TO BE DONE: Print out the material that follows word for word.

DATA SEGMENT:
>> start

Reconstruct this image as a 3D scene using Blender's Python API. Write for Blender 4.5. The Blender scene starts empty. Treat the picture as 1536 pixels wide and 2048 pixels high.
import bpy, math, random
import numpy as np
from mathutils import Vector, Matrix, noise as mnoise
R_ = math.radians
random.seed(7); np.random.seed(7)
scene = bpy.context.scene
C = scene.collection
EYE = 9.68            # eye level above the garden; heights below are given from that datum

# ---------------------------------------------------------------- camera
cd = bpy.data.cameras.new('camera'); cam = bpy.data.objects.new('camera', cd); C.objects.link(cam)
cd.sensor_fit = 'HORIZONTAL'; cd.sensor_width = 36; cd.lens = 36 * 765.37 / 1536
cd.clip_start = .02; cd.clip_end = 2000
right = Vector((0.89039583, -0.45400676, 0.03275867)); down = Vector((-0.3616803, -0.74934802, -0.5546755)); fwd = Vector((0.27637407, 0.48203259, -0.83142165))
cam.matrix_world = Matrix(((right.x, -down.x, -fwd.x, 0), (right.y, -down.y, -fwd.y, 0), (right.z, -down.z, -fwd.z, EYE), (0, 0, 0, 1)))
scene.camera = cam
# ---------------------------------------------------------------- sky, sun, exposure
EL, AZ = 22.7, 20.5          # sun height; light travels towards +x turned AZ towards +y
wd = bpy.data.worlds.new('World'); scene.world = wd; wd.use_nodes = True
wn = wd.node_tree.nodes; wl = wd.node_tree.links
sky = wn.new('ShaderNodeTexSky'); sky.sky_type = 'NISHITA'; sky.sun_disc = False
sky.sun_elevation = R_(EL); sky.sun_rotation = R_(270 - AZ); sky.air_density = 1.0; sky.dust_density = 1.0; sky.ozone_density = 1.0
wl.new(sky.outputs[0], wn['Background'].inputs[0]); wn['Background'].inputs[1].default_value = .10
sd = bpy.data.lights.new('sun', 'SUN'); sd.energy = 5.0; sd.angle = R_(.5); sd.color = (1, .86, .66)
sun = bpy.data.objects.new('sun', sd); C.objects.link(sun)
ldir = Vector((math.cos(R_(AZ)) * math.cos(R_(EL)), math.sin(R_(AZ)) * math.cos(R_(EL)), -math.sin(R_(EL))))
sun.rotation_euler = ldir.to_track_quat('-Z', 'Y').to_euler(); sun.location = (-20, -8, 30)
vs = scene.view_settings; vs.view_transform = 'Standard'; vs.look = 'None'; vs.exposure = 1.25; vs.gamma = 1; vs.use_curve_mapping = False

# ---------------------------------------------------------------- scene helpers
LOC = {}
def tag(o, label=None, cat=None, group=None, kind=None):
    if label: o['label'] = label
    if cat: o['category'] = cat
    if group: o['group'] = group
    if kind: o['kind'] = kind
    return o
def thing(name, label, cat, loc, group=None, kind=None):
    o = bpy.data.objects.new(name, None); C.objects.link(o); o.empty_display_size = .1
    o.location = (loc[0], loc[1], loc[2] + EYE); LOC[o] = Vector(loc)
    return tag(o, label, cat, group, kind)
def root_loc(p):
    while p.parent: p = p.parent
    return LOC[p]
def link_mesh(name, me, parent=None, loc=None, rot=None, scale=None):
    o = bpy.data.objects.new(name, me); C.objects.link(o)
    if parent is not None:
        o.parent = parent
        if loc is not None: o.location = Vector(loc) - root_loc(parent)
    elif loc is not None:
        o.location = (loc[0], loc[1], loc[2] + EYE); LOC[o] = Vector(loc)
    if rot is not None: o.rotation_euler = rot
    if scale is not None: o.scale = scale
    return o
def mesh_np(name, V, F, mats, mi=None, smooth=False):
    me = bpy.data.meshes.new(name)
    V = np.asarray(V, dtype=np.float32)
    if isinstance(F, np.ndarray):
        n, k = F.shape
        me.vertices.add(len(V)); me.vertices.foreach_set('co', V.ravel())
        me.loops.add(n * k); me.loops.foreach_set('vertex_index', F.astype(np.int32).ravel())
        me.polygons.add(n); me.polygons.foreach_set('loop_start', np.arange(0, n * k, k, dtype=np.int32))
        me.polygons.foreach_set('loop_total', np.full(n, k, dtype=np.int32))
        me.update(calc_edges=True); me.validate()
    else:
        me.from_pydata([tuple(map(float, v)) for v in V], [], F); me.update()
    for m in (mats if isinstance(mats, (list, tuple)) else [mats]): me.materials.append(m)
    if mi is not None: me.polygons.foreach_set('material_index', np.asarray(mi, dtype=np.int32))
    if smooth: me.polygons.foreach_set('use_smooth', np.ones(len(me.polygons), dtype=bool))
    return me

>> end

CORRECT RESULT:
Reconstruct this image as a 3D scene using Blender's Python API. Write for Blender 4.5. The Blender scene starts empty. Treat the picture as 1536 pixels wide and 2048 pixels high.
import bpy, math, random
import numpy as np
from mathutils import Vector, Matrix, noise as mnoise
R_ = math.radians
random.seed(7); np.random.seed(7)
scene = bpy.context.scene
C = scene.collection
EYE = 9.68            # eye level above the garden; heights below are given from that datum

# ---------------------------------------------------------------- camera
cd = bpy.data.cameras.new('camera'); cam = bpy.data.objects.new('camera', cd); C.objects.link(cam)
cd.sensor_fit = 'HORIZONTAL'; cd.sensor_width = 36; cd.lens = 36 * 765.37 / 1536
cd.clip_start = .02; cd.clip_end = 2000
right = Vector((0.89039583, -0.45400676, 0.03275867)); down = Vector((-0.3616803, -0.74934802, -0.5546755)); fwd = Vector((0.27637407, 0.48203259, -0.83142165))
cam.matrix_world = Matrix(((right.x, -down.x, -fwd.x, 0), (right.y, -down.y, -fwd.y, 0), (right.z, -down.z, -fwd.z, EYE), (0, 0, 0, 1)))
scene.camera = cam
# ---------------------------------------------------------------- sky, sun, exposure
EL, AZ = 22.7, 20.5          # sun height; light travels towards +x turned AZ towards +y
wd = bpy.data.worlds.new('World'); scene.world = wd; wd.use_nodes = True
wn = wd.node_tree.nodes; wl = wd.node_tree.links
sky = wn.new('ShaderNodeTexSky'); sky.sky_type = 'NISHITA'; sky.sun_disc = False
sky.sun_elevation = R_(EL); sky.sun_rotation = R_(270 - AZ); sky.air_density = 1.0; sky.dust_density = 1.0; sky.ozone_density = 1.0
wl.new(sky.outputs[0], wn['Background'].inputs[0]); wn['Background'].inputs[1].default_value = .10
sd = bpy.data.lights.new('sun', 'SUN'); sd.energy = 5.0; sd.angle = R_(.5); sd.color = (1, .86, .66)
sun = bpy.data.objects.new('sun', sd); C.objects.link(sun)
ldir = Vector((math.cos(R_(AZ)) * math.cos(R_(EL)), math.sin(R_(AZ)) * math.cos(R_(EL)), -math.sin(R_(EL))))
sun.rotation_euler = ldir.to_track_quat('-Z', 'Y').to_euler(); sun.location = (-20, -8, 30)
vs = scene.view_settings; vs.view_transform = 'Standard'; vs.look = 'None'; vs.exposure = 1.25; vs.gamma = 1; vs.use_curve_mapping = False

# ---------------------------------------------------------------- scene helpers
LOC = {}
def tag(o, label=None, cat=None, group=None, kind=None):
    if label: o['label'] = label
    if cat: o['category'] = cat
    if group: o['group'] = group
    if kind: o['kind'] = kind
    return o
def thing(name, label, cat, loc, group=None, kind=None):
    o = bpy.data.objects.new(name, None); C.objects.link(o); o.empty_display_size = .1
    o.location = (loc[0], loc[1], loc[2] + EYE); LOC[o] = Vector(loc)
    return tag(o, label, cat, group, kind)
def root_loc(p):
    while p.parent: p = p.parent
    return LOC[p]
def link_mesh(name, me, parent=None, loc=None, rot=None, scale=None):
    o = bpy.data.objects.new(name, me); C.objects.link(o)
    if parent is not None:
        o.parent = parent
        if loc is not None: o.location = Vector(loc) - root_loc(parent)
    elif loc is not None:
        o.location = (loc[0], loc[1], loc[2] + EYE); LOC[o] = Vector(loc)
    if rot is not None: o.rotation_euler = rot
    if scale is not None: o.scale = scale
    return o
def mesh_np(name, V, F, mats, mi=None, smooth=False):
    me = bpy.data.meshes.new(name)
    V = np.asarray(V, dtype=np.float32)
    if isinstance(F, np.ndarray):
        n, k = F.shape
        me.vertices.add(len(V)); me.vertices.foreach_set('co', V.ravel())
        me.loops.add(n * k); me.loops.foreach_set('vertex_index', F.astype(np.int32).ravel())
        me.polygons.add(n); me.polygons.foreach_set('loop_start', np.arange(0, n * k, k, dtype=np.int32))
        me.polygons.foreach_set('loop_total', np.full(n, k, dtype=np.int32))
        me.update(calc_edges=True); me.validate()
    else:
        me.from_pydata([tuple(map(float, v)) for v in V], [], F); me.update()
    for m in (mats if isinstance(mats, (list, tuple)) else [mats]): me.materials.append(m)
    if mi is not None: me.polygons.foreach_set('material_index', np.asarray(mi, dtype=np.int32))
    if smooth: me.polygons.foreach_set('use_smooth', np.ones(len(me.polygons), dtype=bool))
    return me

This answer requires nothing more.